Jacques Julliard a changé d'église : parti du Nouvel Obs, il est venu pontifier chez Marianne.
Cet éditorialiste termine son couplet d'hier avec un appel à réformer le marché du travail :
"Il y a un effet un paradoxe dans les positions du conservatisme de gauche. Elles reposent en définitive sur une croyance aveugle dans les vertus de la croissance à un moment où, à défaut de réformes sociales, la croissance n'est plus automatiquement génératrice d'emplois."
Pour mémoire, la croissance française en moyenne depuis 2008 est inférieure à 1%. Jacques Julliard ne peut donc dire que la croissance n'est pas génératrice d'emplois, car en réalité il n'y a pas de croissance. Son raisonnement est parfaitement tautologique : la croissance ne crée plus d'emplois car il n'y a pas de flexibilité et vice-versa.
Quelle mouche a piqué ce brave homme pour qu'il conclue sa page hebdomadaire par une telle ânerie ?
Les élites françaises de gauche non conservatrices (la France de gauche qui gagne) ont en réalité décidé que l'Union européenne et l'euro étaient notre avenir.
Il est donc interdit d'imaginer que l'absence de croissance puisse être imputable à l'euro (cf. pourtant l'analyse de Nouriel Roubini , un des macroéconomistes les plus en vue du moment, sur les ravages de l'euro en Grèce ; ravages qui affectent également l'économie française à une moindre échelle comme je l'avais indiqué dans un article précédent.)
Voilà pourquoi, en gros, quand ça ne marche pas en France, c'est la faute à la gauche conservatrice qui n'a rien compris, tandis que la gauche qui gagne nous trace brillamment la route vers des lendemains qui chantent :
Que Vincent Peillon réforme les rythmes scolaires sans avoir le moindre euro pour financer des activités extrascolaires dignes, ce qui ne trompe personne, les instits qui trient le signal d'alarme sont décrits comme des conservateurs (cf. la lettre d'un instituteur twittée par André Gunthert).

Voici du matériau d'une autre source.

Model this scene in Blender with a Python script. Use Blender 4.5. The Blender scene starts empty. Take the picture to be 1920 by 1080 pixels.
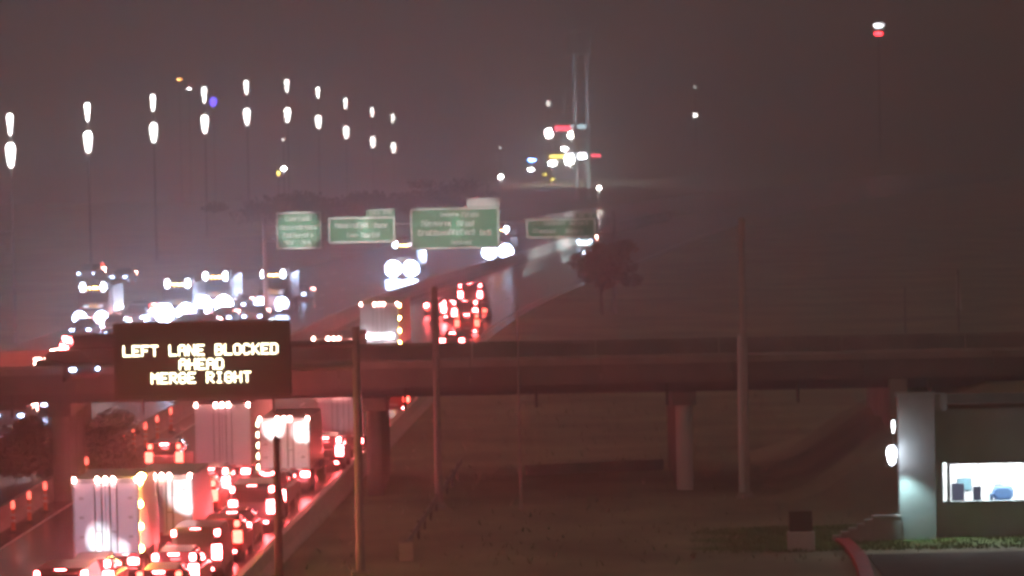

Que Goodyear ferme un site à Amiens et c'est la faute à la CGT.
Que quelques voix trouvent à redire aux accords sociaux récents, et Julliard s'élève contre les résistances à la flexibilisation du marché du travail (on remarque au passage que la gauche moderne de 2013 fonctionne au carburant intellectuel du RPR de 1986).
Déjà, en 1977, le RPR n'aimait pas les grincheux.
Je ne cherche pas qu'à égratigner la gauche dynamique et européenne qui a les faveurs de Julliard. Il y a pléthore de groupes qui ont décrété que l'urgence du moment c'est la séparation des activités bancaires de marché et des activités de spéculation, ou la lutte contre les "spéculateurs", ou le tirage au sort, ou la réduction du temps de travail.
Je crains fort que si l'euro continue à tuer la croissance, tous ces débats parfois intéressants n'aient qu'un rapport très lointain avec l'urgence du moment. Mais je constate, et Julliard n'en est qu'un exemple, nombreux sont les volontaires pour inviter les électeurs à regarder ailleurs.